It was exactly one year ago when the idea of establishing the first ever wheelchair basketball championship was discussed first in an informal gathering of ENGAGE Sport Coaches, the wheelchair basketball volunteers who spend an year of part time service training teams of youths living with physical disabilities around the Kathmandu Valley.
It is incredible how that rough idea got shaped and developed in the next months from that initial talk.
Something that while, initially looked bizarre and unpractical, at the end was actually making sense: after all, despite several one day wheelchair basketball tournaments organized in the past, the nation never had a real championship, a milestone in the efforts of scaling up inclusive sports practices in Nepal.
For all these reasons today is a great pleasure to announce the launching of the Turkish Airlines ENGAGE Empowering League with a public ceremony at the Army Sport Training Center in Lagankhel, followed by four games.
With the Ministry of Youth and Sports as Co-Convener and with the involvement of Turkish Airlines, with its flagship CSR “Widen Your Hearth” initiative, finally we are here to celebrate an important day not only for the development of national sports but also for making the nation more inclusive.
Very importantly, the Embassy of Switzerland, a key development partner of the Government of Nepal, is also generously supporting the League, highlighting how aid for development can be innovatively used to promote inclusion for the ultimate goal of supporting the Government in pursuing greater levels of shared equity in the country.
Some of you might also wonder why it is so symbolically important to organize the League in Nepal. There are few reasons and let me explain them.
First the power of sports: most of the people practice some sort of sports and many more follow some sports related events, either the achievements or failures of a favorite football or basketball clubs or the competitions involving the national teams.
The incredible thing about sports is that it binds people together, greatly contributing in creating a sense of common belonging like a community of persons sharing the same passion and roots.
Now think of the power of sports if applied to development of the nation, how transformative it can be and how far it can go.
Through initiatives like the League, sports help generate a new understanding about disabilities, an issue often wrongly considered only through the prisms of development but actually an issue of national interest.
After all, how can we think of a modern and prosperous nation if persons living with disabilities are not only neglected but also not properly accounted for in the national statistics?
How progressive can this nation claim to be if buildings remain mostly inaccessible to persons living with disabilities and if the job opportunities are not equally shared among those youths who are as capable as others but are made vulnerable because the society’s barriers towards their physical impairments ?
That’s why we need novel approaches. While certainly a more vigorous advocacy and campaigning effort is the need of the hour, inclusive sport offer a new way to deal with stigma and discrimination that often experienced by persons living with disabilities.

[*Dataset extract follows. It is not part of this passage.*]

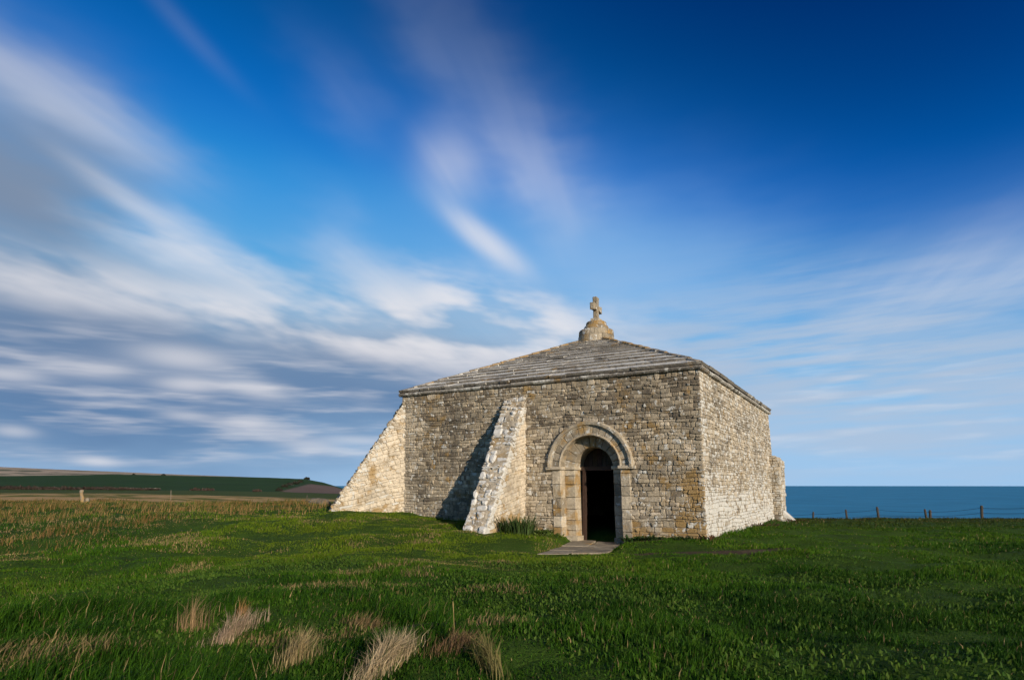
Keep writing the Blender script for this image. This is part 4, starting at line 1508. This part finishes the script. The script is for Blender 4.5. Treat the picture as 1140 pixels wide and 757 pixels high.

Sports offer an easy way to build bridge and establish new connections across the society, showcasing the skills of persons living with disabilities who, through playing in a court, have a unique opportunity to get noticed and praised.
Second, using sports as a connector and catalyst for change, we can build a new movement that can lobby and sometimes pressurizes the government to drastically improve the lives of persons with disabilities.
We should not forget that it took decades to the American disability movement to ensure that a comprehensive legislation, the American with Disability Act, could be passed by the Congress.
This was possible only through painstaking incremental steps achieved through multiple forms of mass mobilization, civil and non violent acts of disobedience and grassroots activism.
That’s why sports can revive the ongoing efforts of the disability movement in Nepal, bringing hope for change, a change that can be achieved only through stronger engagement and enhanced partnerships across all the sectors of the society.
The League might offer a blueprint on how to do this. The Government of Nepal in partnership with an NGO like ENGAGE and with the support of an historic development partner like Switzerland and a global corporate powerhouse like Turkish Airlines and a myriad of other corporate houses and individuals, is working together with nine League wheelchair basketball teams to initiate a new wave of interest towards disability related issues.
While definitely there is scope for a much stronger involvement of other corporate sector players of the country, the League shows that it is high time to engage and mobilize the common people, the citizens of this country.
Sport playing is probably the only platform able to reach out the masses, challenging unconventionally and also unconsciously the stereotypes surrounding disabilities.
We can start from schools. This is way the involvement of the Embassy of Switzerland is timely because it will allow the organization of awareness programs in different colleges around the Valley.
As result we will be able to set up All Inclusive Empowering Clubs where students at grassroots level will advocate for more inclusive communities locally.
Hopefully hundreds of students will grasp a new understanding of what must be done for the country to become more inclusive and disable friendly.
Sports can level the playing field and make the difference to make Nepal a truly inclusive nation.
While I am emphasizing the developmental and societal role of the League, we should not forget that persons playing wheelchair basketball are no less athletes than others and ultimately play on a court to compete and win.
While all the League’s players are ready to turn themselves into disability rights advocates, they rightly want to be recognized as sportspersons that deserve equal treatment at the par with other athletes.
Hopefully in the future the League will grow country wise with more participating teams, more students involved and more corporate and development partners supporting it.
We should not forget that we are just at the beginning of a long road toward inclusive change.